# Instruction:
Set all the material down again unchanged, without the pictures.

## begin Data extract

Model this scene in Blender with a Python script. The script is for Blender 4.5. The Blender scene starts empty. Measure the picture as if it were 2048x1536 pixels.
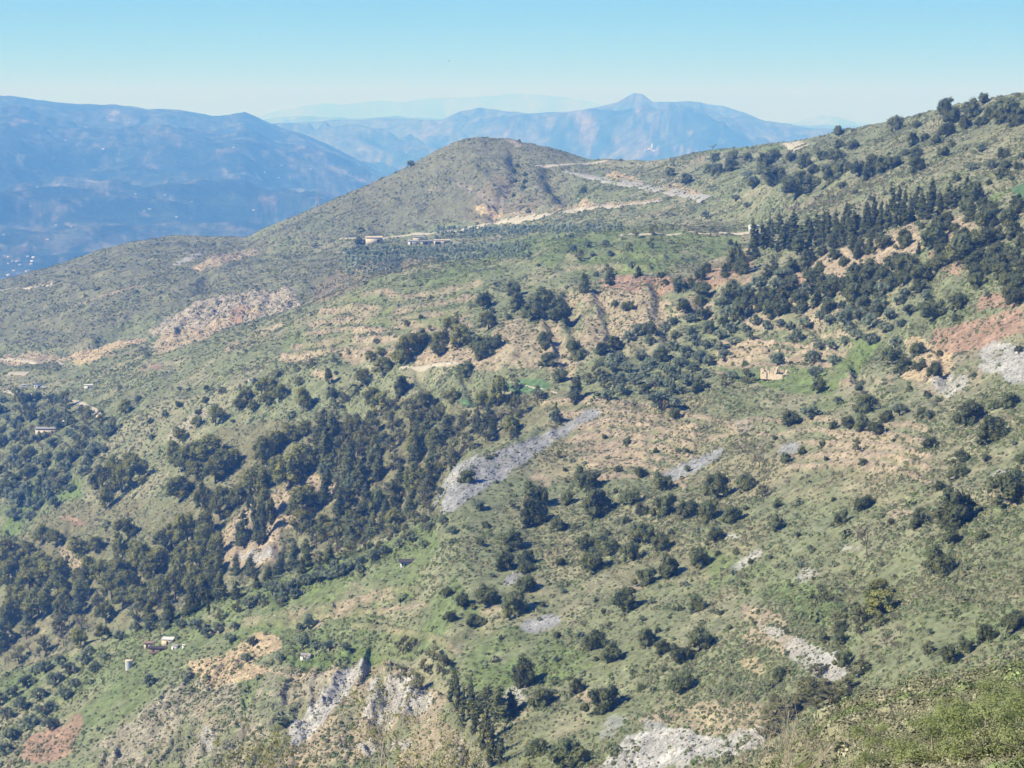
import bpy, math, random
import numpy as np

# ------------------------------------------------------------------ camera, sky, sun
scene = bpy.context.scene
C = scene.collection
W0, H0 = 2048.0, 1536.0
FPX = 3822.0                 # focal length in photo pixels
HOR = 250.0                  # eye level in the photo
PITCH = math.atan((768.0 - HOR) / FPX)
cp, sp_ = math.cos(PITCH), math.sin(PITCH)
cam_d = bpy.data.cameras.new('camera')
cam = bpy.data.objects.new('camera', cam_d); C.objects.link(cam)
cam_d.sensor_width = 36.0; cam_d.lens = FPX / W0 * 36.0
cam_d.clip_start = 0.5; cam_d.clip_end = 150000
cam.location = (0, 0, 0); cam.rotation_euler = (math.pi / 2 - PITCH, 0, 0)
scene.camera = cam

SUN_EL, SUN_AZ = math.radians(38), math.radians(-109)   # azimuth from +Y, clockwise
w = bpy.data.worlds.new("World"); scene.world = w; w.use_nodes = True
nt = w.node_tree
bg = nt.nodes['Background']
sky = nt.nodes.new('ShaderNodeTexSky'); sky.sky_type = 'NISHITA'; sky.sun_disc = False
sky.sun_elevation = SUN_EL; sky.sun_rotation = SUN_AZ
sky.altitude = 900; sky.air_density = 1.0; sky.dust_density = 0.3; sky.ozone_density = 3.0
tn_ = nt.nodes.new('ShaderNodeMix'); tn_.data_type = 'RGBA'; tn_.blend_type = 'MULTIPLY'; tn_.inputs[0].default_value = 1
nt.links.new(sky.outputs[0], tn_.inputs[6]); tn_.inputs[7].default_value = (.13, .38, 1.18, 1)
nt.links.new(tn_.outputs[2], bg.inputs[0]); bg.inputs[1].default_value = 0.068
sd = bpy.data.lights.new('sun', 'SUN'); sd.energy = 5.0; sd.angle = math.radians(0.6); sd.color = (1, 0.99, 0.945)
so = bpy.data.objects.new('sun', sd); C.objects.link(so)
so.rotation_euler = (math.pi / 2 - SUN_EL, 0, math.pi - SUN_AZ)
scene.view_settings.view_transform = 'Standard'; scene.view_settings.look = 'None'
scene.view_settings.exposure = 0.75; scene.view_settings.gamma = 1.0
scene.view_settings.use_curve_mapping = False
try:
    scene.cycles.use_denoising = True
    scene.cycles.max_bounces = 6; scene.cycles.diffuse_bounces = 4; scene.cycles.volume_bounces = 1
    scene.cycles.transparent_max_bounces = 4
except Exception: pass

# ------------------------------------------------------------------ helpers
rng = np.random.default_rng(7)
random.seed(7)

def ray(px, py):
    x = (px - 1024.0) / FPX; u = (768.0 - py) / FPX
    return x, cp + u * sp_, -sp_ + u * cp
def pt(px, py, Y):
    x, y, z = ray(px, py)
    return x / y * Y, Y, z / y * Y
def proj(X, Y, Z):
    d = Y * cp - Z * sp_; u = (Y * sp_ + Z * cp) / d
    return 1024 + X / d * FPX, 768 - u * FPX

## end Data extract

# Answer to this task:
Model this scene in Blender with a Python script. The script is for Blender 4.5. The Blender scene starts empty. Measure the picture as if it were 2048x1536 pixels.
import bpy, math, random
import numpy as np

# ------------------------------------------------------------------ camera, sky, sun
scene = bpy.context.scene
C = scene.collection
W0, H0 = 2048.0, 1536.0
FPX = 3822.0                 # focal length in photo pixels
HOR = 250.0                  # eye level in the photo
PITCH = math.atan((768.0 - HOR) / FPX)
cp, sp_ = math.cos(PITCH), math.sin(PITCH)
cam_d = bpy.data.cameras.new('camera')
cam = bpy.data.objects.new('camera', cam_d); C.objects.link(cam)
cam_d.sensor_width = 36.0; cam_d.lens = FPX / W0 * 36.0
cam_d.clip_start = 0.5; cam_d.clip_end = 150000
cam.location = (0, 0, 0); cam.rotation_euler = (math.pi / 2 - PITCH, 0, 0)
scene.camera = cam

SUN_EL, SUN_AZ = math.radians(38), math.radians(-109)   # azimuth from +Y, clockwise
w = bpy.data.worlds.new("World"); scene.world = w; w.use_nodes = True
nt = w.node_tree
bg = nt.nodes['Background']
sky = nt.nodes.new('ShaderNodeTexSky'); sky.sky_type = 'NISHITA'; sky.sun_disc = False
sky.sun_elevation = SUN_EL; sky.sun_rotation = SUN_AZ
sky.altitude = 900; sky.air_density = 1.0; sky.dust_density = 0.3; sky.ozone_density = 3.0
tn_ = nt.nodes.new('ShaderNodeMix'); tn_.data_type = 'RGBA'; tn_.blend_type = 'MULTIPLY'; tn_.inputs[0].default_value = 1
nt.links.new(sky.outputs[0], tn_.inputs[6]); tn_.inputs[7].default_value = (.13, .38, 1.18, 1)
nt.links.new(tn_.outputs[2], bg.inputs[0]); bg.inputs[1].default_value = 0.068
sd = bpy.data.lights.new('sun', 'SUN'); sd.energy = 5.0; sd.angle = math.radians(0.6); sd.color = (1, 0.99, 0.945)
so = bpy.data.objects.new('sun', sd); C.objects.link(so)
so.rotation_euler = (math.pi / 2 - SUN_EL, 0, math.pi - SUN_AZ)
scene.view_settings.view_transform = 'Standard'; scene.view_settings.look = 'None'
scene.view_settings.exposure = 0.75; scene.view_settings.gamma = 1.0
scene.view_settings.use_curve_mapping = False
try:
    scene.cycles.use_denoising = True
    scene.cycles.max_bounces = 6; scene.cycles.diffuse_bounces = 4; scene.cycles.volume_bounces = 1
    scene.cycles.transparent_max_bounces = 4
except Exception: pass

# ------------------------------------------------------------------ helpers
rng = np.random.default_rng(7)
random.seed(7)

def ray(px, py):
    x = (px - 1024.0) / FPX; u = (768.0 - py) / FPX
    return x, cp + u * sp_, -sp_ + u * cp
def pt(px, py, Y):
    x, y, z = ray(px, py)
    return x / y * Y, Y, z / y * Y
def proj(X, Y, Z):
    d = Y * cp - Z * sp_; u = (Y * sp_ + Z * cp) / d
    return 1024 + X / d * FPX, 768 - u * FPX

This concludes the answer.